Junto al estreno mundial de una obra del chileno León Schidlowsky, Richard Strauss dominó en el concierto que el viernes brindó en el Teatro Municipal la Orquesta Filarmónica de Santiago bajo la dirección de Paolo Bortolameolli.
Difícil resulta emitir juicios sobre "Musical Landscapes" de Schidlowsky, pues en una primera audición mundial cualquier comentario resulta algo "impresionista", librado a la reacción del momento. Los paisajes sonoros que desfilan dejan atisbar, entre oscuras tenebrosidades, un interior rico en exploraciones rítmicas, tímbricas, dinámicas y de tejidos contrastantes, al estilo del "acorde cambiante" de Schoenberg (opus 16). En una primera impresión (superficial), la obra, aunque representativa de la estética del compositor, deja una gran pregunta cuya respuesta solo podría aventurarse después de varias audiciones.
Y ahí vino Strauss: "Cuatro últimas canciones", "Danza de los siete velos" de la ópera "Salomé" y suite de la ópera "El caballero de la rosa". Un festín de sonoridades admirablemente llevado a cabo por la soprano Paulina González, la orquesta y su director.

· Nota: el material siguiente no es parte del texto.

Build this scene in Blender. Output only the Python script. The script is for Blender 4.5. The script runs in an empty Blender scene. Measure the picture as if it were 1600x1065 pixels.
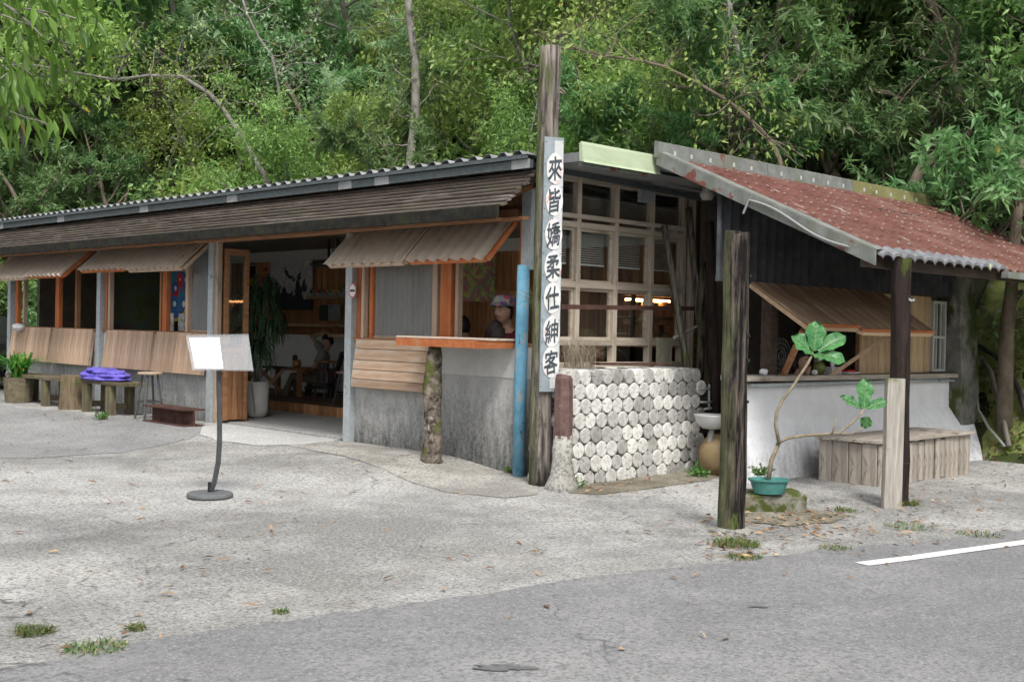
import bpy, math, random
import numpy as np
from mathutils import Vector, Matrix, noise
rad = math.radians
sc = bpy.context.scene
col = sc.collection
random.seed(7)
rng = np.random.default_rng(7)

# ---------------------------------------------------------------- camera, sky, sun, exposure
# World frame: origin at the cafe's corner, X along the short (right) front, Y along the long front, metres.
F_PX, CX, CY, HORIZON, ROLL = 1850.0, 800.0, 532.5, 512.0, rad(1.2)
CAM = Vector((-8.192, -8.111, 1.45))
_e_right, _e_fwd, _e_up = Vector((.71479, -.69934, 0)), Vector((.69934, .71479, 0)), Vector((0, 0, 1))
_p = math.atan((CY - HORIZON) / F_PX)
FWD = _e_fwd * math.cos(_p) - _e_up * math.sin(_p)
_up0 = _e_fwd * math.sin(_p) + _e_up * math.cos(_p)
RIGHT = _e_right * math.cos(ROLL) + _up0 * math.sin(ROLL)
UP = _up0 * math.cos(ROLL) - _e_right * math.sin(ROLL)
cd = bpy.data.cameras.new('camera')
cam = bpy.data.objects.new('camera', cd)
col.objects.link(cam)
cd.sensor_width = 36.0
cd.lens = F_PX / 1600 * 36
cd.clip_start = .1
cd.clip_end = 500
cam.matrix_world = Matrix((RIGHT, UP, -FWD)).transposed().to_4x4()
cam.matrix_world.translation = CAM
sc.camera = cam

SUN_EL, SUN_AZ = 54.0, 236.0      # azimuth of the sun, degrees from +X towards +Y
world = bpy.data.worlds.new('World')
sc.world = world
world.use_nodes = True
wt = world.node_tree
wt.nodes.clear()
sky_n = wt.nodes.new('ShaderNodeTexSky')
sky_n.sky_type = 'NISHITA'
sky_n.sun_disc = False
sky_n.sun_elevation = rad(SUN_EL)
sky_n.sun_rotation = rad(90 - SUN_AZ)
sky_n.dust_density = 4.0
sky_n.air_density = 1.0
hs = wt.nodes.new('ShaderNodeHueSaturation')
hs.inputs['Saturation'].default_value = .25
bg = wt.nodes.new('ShaderNodeBackground')
bg.inputs['Strength'].default_value = .10
wo = wt.nodes.new('ShaderNodeOutputWorld')
wt.links.new(sky_n.outputs[0], hs.inputs['Color'])
wt.links.new(hs.outputs[0], bg.inputs[0])
wt.links.new(bg.outputs[0], wo.inputs[0])
sd = bpy.data.lights.new('sun', 'SUN')
sd.energy = 1.5
sd.angle = rad(12)
sd.color = (1, .965, .91)
sun = bpy.data.objects.new('sun', sd)
col.objects.link(sun)
_sv = Vector((math.cos(rad(SUN_EL)) * math.cos(rad(SUN_AZ)), math.cos(rad(SUN_EL)) * math.sin(rad(SUN_AZ)), math.sin(rad(SUN_EL))))
sun.rotation_euler = _sv.to_track_quat('Z', 'Y').to_euler()
sun.location = _sv * 40

sc.view_settings.view_transform = 'Standard'
sc.view_settings.look = 'None'
sc.view_settings.gamma = 1
sc.view_settings.use_curve_mapping = False
sc.view_settings.exposure = 1.0
sc.render.engine = 'CYCLES'
sc.cycles.use_denoising = True
sc.cycles.max_bounces = 6
sc.cycles.use_adaptive_sampling = True
sc.cycles.adaptive_threshold = .03
sc.cycles.diffuse_bounces = 3
sc.cycles.glossy_bounces = 2
sc.cycles.transmission_bounces = 3
sc.cycles.transparent_max_bounces = 8
sc.cycles.caustics_reflective = False
sc.cycles.caustics_refractive = False

# ---------------------------------------------------------------- surveying helpers: photograph pixel -> point on a plane of the place
def ray(px, py):
    return FWD + RIGHT * ((px - CX) / F_PX) - UP * ((py - CY) / F_PX)
def onX(px, py, x=0.0):
    d = ray(px, py); return CAM + d * ((x - CAM.x) / d.x)
def onY(px, py, y=0.0):
    d = ray(px, py); return CAM + d * ((y - CAM.y) / d.y)
def onZ(px, py, z=0.0):
    d = ray(px, py); return CAM + d * ((z - CAM.z) / d.z)
def sst(v, a, b):
    t = min(1, max(0, (v - a) / (b - a))); return t * t * (3 - 2 * t)
def V(*a):
    return Vector(a)

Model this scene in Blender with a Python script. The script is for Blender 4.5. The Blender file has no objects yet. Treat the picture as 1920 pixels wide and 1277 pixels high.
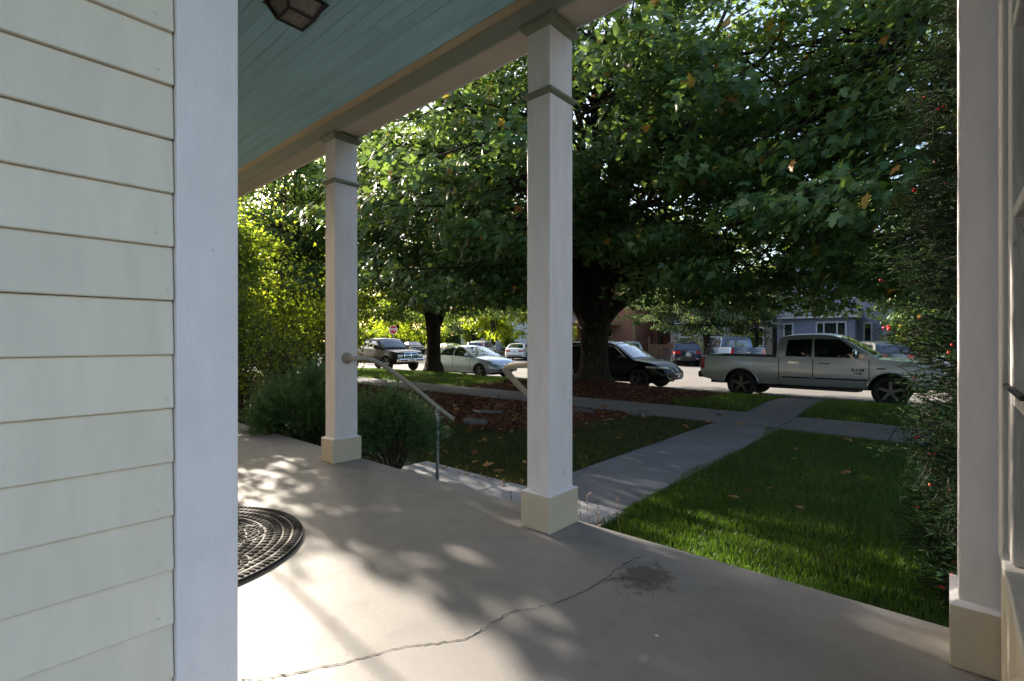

Las "Cuatro últimas canciones" (1948) junto a la "Metamorfosis" para cuerdas (1945) constituyen el legado de un compositor que en sus años finales asiste, desolado, al derrumbamiento físico y moral de su patria. Alegría mansa, dolor, resignación y también la esperanza de una muerte redentora ("¿Es acaso la muerte?") impregnan los textos escogidos (Hermann Hesse y Joseph von Eichendorff) y una de las más sublimes músicas jamás compuestas. Paulina González, en trayectoria siempre ascendente, con conmovedor fraseo puso la belleza de su timbre y sus luminosos agudos al servicio de esta obra excepcional, confirmando su lugar como una de nuestras mejores sopranos. Aunque su versión fue en todo momento de excelencia, la canción Nº 3 ("Beim Schlafengehen") alcanzó un clima emocional irresistible al que se integraron los excelentes solos de violín de Holly Huelskamp. Desgraciadamente, la continuidad de la entrega se vio amagada por la insistencia del público (tal vez creyéndose en la ópera) en aplaudir después de cada canción.
Bortolameolli abordó con maestría un lenguaje erizado de dificultades. En "Salomé" hizo convivir el exotismo teñido de morbosidades wildeanas y la energía desbocada, con pleno dominio y plasticidad. En "El Caballero", los complejos rubati se engarzaron sin artificios en el discurso a la vez lírico y arrebatador de los valses. Un gran trabajo de un joven pero sólido director, secundado por una orquesta dúctil y de cuidado sonido.
Abandonamos el teatro y nos sumergimos en el frío capitalino arropados por las suntuosidades straussianas. Un muy buen concierto.